Return only the lines from the top of the material through the line marked by "rr)), hd, WM[hd.name])", unaltered.

-- Start of Data --

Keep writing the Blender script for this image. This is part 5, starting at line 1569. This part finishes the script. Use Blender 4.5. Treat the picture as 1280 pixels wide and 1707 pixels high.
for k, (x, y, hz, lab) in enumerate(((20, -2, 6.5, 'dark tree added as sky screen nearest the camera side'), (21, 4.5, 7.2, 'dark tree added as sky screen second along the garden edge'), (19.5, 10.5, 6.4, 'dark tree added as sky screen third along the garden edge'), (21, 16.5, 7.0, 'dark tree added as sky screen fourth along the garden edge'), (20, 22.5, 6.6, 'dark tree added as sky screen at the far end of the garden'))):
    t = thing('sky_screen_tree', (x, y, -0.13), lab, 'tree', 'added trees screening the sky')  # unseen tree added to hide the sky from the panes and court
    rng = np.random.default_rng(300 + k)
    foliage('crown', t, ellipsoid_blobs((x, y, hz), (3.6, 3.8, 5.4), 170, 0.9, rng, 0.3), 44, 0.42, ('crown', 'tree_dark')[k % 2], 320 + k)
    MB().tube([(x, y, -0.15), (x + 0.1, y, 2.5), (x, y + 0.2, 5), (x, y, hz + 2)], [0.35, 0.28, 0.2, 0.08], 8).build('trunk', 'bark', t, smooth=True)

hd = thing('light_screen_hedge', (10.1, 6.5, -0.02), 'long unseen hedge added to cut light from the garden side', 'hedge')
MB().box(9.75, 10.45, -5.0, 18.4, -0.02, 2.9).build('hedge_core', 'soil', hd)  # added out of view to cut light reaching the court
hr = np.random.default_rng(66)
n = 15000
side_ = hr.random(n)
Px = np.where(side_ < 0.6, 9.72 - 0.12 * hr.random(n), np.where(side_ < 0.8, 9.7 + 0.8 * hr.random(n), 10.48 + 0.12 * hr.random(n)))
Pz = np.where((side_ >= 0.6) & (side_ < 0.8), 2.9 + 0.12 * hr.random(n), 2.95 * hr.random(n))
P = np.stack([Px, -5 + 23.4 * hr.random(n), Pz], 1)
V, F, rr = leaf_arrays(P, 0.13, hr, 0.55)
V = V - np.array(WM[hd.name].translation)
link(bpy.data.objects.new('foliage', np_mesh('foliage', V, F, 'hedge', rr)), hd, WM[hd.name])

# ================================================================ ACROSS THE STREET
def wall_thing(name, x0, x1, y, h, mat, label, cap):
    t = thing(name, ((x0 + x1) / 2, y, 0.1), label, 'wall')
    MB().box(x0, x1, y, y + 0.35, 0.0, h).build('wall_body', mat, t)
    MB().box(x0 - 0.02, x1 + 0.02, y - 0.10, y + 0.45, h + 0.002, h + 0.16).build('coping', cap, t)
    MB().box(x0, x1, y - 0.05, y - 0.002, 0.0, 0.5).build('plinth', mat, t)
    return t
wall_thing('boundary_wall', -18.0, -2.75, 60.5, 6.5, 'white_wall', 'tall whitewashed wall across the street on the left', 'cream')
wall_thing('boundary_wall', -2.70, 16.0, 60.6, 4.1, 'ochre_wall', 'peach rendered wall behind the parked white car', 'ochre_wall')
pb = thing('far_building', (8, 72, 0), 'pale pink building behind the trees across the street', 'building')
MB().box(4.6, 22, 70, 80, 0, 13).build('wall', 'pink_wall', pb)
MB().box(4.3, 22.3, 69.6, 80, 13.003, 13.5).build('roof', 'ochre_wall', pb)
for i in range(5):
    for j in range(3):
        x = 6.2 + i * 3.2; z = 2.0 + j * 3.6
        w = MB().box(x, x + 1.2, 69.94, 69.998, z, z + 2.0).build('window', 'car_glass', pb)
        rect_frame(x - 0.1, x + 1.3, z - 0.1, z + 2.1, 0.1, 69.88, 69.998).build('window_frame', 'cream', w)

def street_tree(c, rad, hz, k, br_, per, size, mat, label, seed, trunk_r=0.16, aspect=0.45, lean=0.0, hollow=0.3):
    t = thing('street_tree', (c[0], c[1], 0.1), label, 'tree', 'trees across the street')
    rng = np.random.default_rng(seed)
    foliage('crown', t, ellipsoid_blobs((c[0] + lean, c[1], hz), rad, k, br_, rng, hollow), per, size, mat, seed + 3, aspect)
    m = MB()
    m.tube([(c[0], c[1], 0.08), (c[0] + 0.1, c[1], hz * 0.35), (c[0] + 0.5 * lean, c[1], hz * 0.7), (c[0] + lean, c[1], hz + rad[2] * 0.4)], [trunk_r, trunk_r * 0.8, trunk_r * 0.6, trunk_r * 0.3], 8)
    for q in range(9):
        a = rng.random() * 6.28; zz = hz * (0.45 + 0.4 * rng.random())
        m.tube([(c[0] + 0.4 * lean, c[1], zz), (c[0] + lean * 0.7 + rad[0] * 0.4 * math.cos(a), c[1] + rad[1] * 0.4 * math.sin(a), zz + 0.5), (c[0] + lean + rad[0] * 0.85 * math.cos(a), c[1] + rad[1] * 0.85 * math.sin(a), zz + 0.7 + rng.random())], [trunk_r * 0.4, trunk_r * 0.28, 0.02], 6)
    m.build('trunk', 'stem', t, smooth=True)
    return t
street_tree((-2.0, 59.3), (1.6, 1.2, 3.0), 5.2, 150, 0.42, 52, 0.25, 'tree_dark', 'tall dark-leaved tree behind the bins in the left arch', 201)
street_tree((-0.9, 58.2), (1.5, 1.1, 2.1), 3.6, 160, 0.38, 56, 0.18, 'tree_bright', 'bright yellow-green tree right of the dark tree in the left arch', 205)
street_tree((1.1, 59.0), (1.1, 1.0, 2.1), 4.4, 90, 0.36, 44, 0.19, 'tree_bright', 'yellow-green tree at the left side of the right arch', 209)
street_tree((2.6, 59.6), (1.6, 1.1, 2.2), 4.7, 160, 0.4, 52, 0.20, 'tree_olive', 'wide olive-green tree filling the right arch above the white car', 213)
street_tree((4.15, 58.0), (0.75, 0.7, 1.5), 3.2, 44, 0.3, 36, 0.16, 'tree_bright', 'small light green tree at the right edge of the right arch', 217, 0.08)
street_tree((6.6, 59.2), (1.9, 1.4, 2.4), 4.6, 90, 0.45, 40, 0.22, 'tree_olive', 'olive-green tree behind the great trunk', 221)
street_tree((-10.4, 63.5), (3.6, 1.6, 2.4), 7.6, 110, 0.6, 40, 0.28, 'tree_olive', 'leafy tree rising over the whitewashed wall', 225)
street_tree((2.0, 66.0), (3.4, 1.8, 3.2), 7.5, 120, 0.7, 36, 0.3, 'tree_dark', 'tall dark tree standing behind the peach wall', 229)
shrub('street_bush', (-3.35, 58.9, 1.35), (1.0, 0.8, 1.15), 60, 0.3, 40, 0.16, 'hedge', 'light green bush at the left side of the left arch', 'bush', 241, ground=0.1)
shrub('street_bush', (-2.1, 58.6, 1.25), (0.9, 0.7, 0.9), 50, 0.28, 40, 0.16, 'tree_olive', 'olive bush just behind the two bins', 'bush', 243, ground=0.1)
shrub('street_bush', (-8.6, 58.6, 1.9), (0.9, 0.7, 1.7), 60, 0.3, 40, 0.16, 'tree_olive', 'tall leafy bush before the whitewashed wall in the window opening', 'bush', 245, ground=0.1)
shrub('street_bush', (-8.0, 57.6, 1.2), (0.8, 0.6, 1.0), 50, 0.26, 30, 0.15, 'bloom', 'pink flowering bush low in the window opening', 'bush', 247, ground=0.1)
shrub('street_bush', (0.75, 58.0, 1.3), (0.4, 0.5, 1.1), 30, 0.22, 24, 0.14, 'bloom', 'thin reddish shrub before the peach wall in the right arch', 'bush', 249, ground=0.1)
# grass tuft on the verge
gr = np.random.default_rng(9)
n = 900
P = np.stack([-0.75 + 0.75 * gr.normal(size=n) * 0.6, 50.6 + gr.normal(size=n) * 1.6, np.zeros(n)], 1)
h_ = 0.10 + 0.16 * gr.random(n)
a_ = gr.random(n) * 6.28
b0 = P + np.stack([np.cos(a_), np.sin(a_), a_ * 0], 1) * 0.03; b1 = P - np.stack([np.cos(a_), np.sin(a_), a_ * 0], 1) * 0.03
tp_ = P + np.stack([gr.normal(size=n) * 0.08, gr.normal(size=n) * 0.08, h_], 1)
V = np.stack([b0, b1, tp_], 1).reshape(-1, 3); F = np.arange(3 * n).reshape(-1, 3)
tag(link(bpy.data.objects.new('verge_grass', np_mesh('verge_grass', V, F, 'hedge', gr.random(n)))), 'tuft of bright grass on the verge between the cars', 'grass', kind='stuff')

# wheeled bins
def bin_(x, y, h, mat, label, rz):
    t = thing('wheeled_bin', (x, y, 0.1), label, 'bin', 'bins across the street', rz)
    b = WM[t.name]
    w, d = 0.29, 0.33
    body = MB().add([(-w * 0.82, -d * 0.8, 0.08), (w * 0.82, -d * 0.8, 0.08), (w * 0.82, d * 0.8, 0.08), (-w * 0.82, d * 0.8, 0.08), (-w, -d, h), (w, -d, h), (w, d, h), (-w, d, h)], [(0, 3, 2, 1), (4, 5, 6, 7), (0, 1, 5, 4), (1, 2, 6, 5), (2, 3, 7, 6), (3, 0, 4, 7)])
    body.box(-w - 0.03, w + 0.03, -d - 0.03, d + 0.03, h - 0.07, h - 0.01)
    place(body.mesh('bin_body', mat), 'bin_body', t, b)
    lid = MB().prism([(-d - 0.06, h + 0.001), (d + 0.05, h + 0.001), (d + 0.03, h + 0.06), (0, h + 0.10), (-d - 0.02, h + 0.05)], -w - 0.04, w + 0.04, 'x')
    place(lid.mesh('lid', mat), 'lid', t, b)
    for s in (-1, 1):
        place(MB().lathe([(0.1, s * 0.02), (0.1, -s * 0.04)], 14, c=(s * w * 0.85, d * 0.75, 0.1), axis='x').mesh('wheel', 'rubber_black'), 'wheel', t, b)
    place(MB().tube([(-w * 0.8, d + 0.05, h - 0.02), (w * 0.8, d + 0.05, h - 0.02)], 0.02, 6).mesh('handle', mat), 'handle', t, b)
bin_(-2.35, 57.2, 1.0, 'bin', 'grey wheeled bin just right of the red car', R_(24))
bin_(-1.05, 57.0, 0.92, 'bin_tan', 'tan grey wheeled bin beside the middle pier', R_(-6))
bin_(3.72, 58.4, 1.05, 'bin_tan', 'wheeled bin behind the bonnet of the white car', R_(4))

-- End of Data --

§ Task solution:
Keep writing the Blender script for this image. This is part 5, starting at line 1569. This part finishes the script. Use Blender 4.5. Treat the picture as 1280 pixels wide and 1707 pixels high.
for k, (x, y, hz, lab) in enumerate(((20, -2, 6.5, 'dark tree added as sky screen nearest the camera side'), (21, 4.5, 7.2, 'dark tree added as sky screen second along the garden edge'), (19.5, 10.5, 6.4, 'dark tree added as sky screen third along the garden edge'), (21, 16.5, 7.0, 'dark tree added as sky screen fourth along the garden edge'), (20, 22.5, 6.6, 'dark tree added as sky screen at the far end of the garden'))):
    t = thing('sky_screen_tree', (x, y, -0.13), lab, 'tree', 'added trees screening the sky')  # unseen tree added to hide the sky from the panes and court
    rng = np.random.default_rng(300 + k)
    foliage('crown', t, ellipsoid_blobs((x, y, hz), (3.6, 3.8, 5.4), 170, 0.9, rng, 0.3), 44, 0.42, ('crown', 'tree_dark')[k % 2], 320 + k)
    MB().tube([(x, y, -0.15), (x + 0.1, y, 2.5), (x, y + 0.2, 5), (x, y, hz + 2)], [0.35, 0.28, 0.2, 0.08], 8).build('trunk', 'bark', t, smooth=True)

hd = thing('light_screen_hedge', (10.1, 6.5, -0.02), 'long unseen hedge added to cut light from the garden side', 'hedge')
MB().box(9.75, 10.45, -5.0, 18.4, -0.02, 2.9).build('hedge_core', 'soil', hd)  # added out of view to cut light reaching the court
hr = np.random.default_rng(66)
n = 15000
side_ = hr.random(n)
Px = np.where(side_ < 0.6, 9.72 - 0.12 * hr.random(n), np.where(side_ < 0.8, 9.7 + 0.8 * hr.random(n), 10.48 + 0.12 * hr.random(n)))
Pz = np.where((side_ >= 0.6) & (side_ < 0.8), 2.9 + 0.12 * hr.random(n), 2.95 * hr.random(n))
P = np.stack([Px, -5 + 23.4 * hr.random(n), Pz], 1)
V, F, rr = leaf_arrays(P, 0.13, hr, 0.55)
V = V - np.array(WM[hd.name].translation)
link(bpy.data.objects.new('foliage', np_mesh('foliage', V, F, 'hedge', rr)), hd, WM[hd.name])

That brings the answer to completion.